- **Stated problem**: From the first line of the data through the line containing "W.node_tree.nodes['Background'].inputs[1].default_value = 0.25", return each line exactly.

· · · ·

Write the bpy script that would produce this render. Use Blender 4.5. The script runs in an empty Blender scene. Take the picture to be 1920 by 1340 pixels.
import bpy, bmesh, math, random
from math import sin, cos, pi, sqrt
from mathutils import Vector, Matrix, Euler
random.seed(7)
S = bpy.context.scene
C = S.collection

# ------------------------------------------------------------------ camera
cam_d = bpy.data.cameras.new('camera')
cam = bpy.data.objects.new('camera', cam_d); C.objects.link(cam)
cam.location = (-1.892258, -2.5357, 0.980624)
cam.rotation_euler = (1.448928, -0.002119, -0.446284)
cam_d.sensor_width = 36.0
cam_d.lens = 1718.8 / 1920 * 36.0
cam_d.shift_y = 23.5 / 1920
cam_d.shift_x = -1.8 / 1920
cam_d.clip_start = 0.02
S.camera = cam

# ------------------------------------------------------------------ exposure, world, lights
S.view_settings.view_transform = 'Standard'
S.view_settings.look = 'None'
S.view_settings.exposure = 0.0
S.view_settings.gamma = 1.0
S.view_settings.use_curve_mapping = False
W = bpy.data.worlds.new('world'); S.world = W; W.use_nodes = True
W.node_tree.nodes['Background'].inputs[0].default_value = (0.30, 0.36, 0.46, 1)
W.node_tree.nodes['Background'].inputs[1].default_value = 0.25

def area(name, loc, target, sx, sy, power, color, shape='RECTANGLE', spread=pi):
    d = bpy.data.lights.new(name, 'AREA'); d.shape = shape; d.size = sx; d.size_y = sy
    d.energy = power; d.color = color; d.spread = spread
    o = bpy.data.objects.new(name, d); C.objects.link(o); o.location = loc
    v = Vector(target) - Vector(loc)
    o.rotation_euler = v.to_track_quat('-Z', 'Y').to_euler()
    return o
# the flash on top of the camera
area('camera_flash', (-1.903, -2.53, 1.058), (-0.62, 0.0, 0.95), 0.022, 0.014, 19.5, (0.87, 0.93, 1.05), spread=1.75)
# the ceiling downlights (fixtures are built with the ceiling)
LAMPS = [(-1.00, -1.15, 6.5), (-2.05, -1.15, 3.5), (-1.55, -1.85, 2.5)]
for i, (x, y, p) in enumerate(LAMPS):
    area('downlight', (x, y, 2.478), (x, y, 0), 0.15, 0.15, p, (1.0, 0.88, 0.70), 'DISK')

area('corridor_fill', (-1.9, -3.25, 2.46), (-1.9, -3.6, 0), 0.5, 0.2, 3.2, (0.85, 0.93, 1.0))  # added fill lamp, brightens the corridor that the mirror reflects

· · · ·

- **Final result**:
Write the bpy script that would produce this render. Use Blender 4.5. The script runs in an empty Blender scene. Take the picture to be 1920 by 1340 pixels.
import bpy, bmesh, math, random
from math import sin, cos, pi, sqrt
from mathutils import Vector, Matrix, Euler
random.seed(7)
S = bpy.context.scene
C = S.collection

# ------------------------------------------------------------------ camera
cam_d = bpy.data.cameras.new('camera')
cam = bpy.data.objects.new('camera', cam_d); C.objects.link(cam)
cam.location = (-1.892258, -2.5357, 0.980624)
cam.rotation_euler = (1.448928, -0.002119, -0.446284)
cam_d.sensor_width = 36.0
cam_d.lens = 1718.8 / 1920 * 36.0
cam_d.shift_y = 23.5 / 1920
cam_d.shift_x = -1.8 / 1920
cam_d.clip_start = 0.02
S.camera = cam

# ------------------------------------------------------------------ exposure, world, lights
S.view_settings.view_transform = 'Standard'
S.view_settings.look = 'None'
S.view_settings.exposure = 0.0
S.view_settings.gamma = 1.0
S.view_settings.use_curve_mapping = False
W = bpy.data.worlds.new('world'); S.world = W; W.use_nodes = True
W.node_tree.nodes['Background'].inputs[0].default_value = (0.30, 0.36, 0.46, 1)
W.node_tree.nodes['Background'].inputs[1].default_value = 0.25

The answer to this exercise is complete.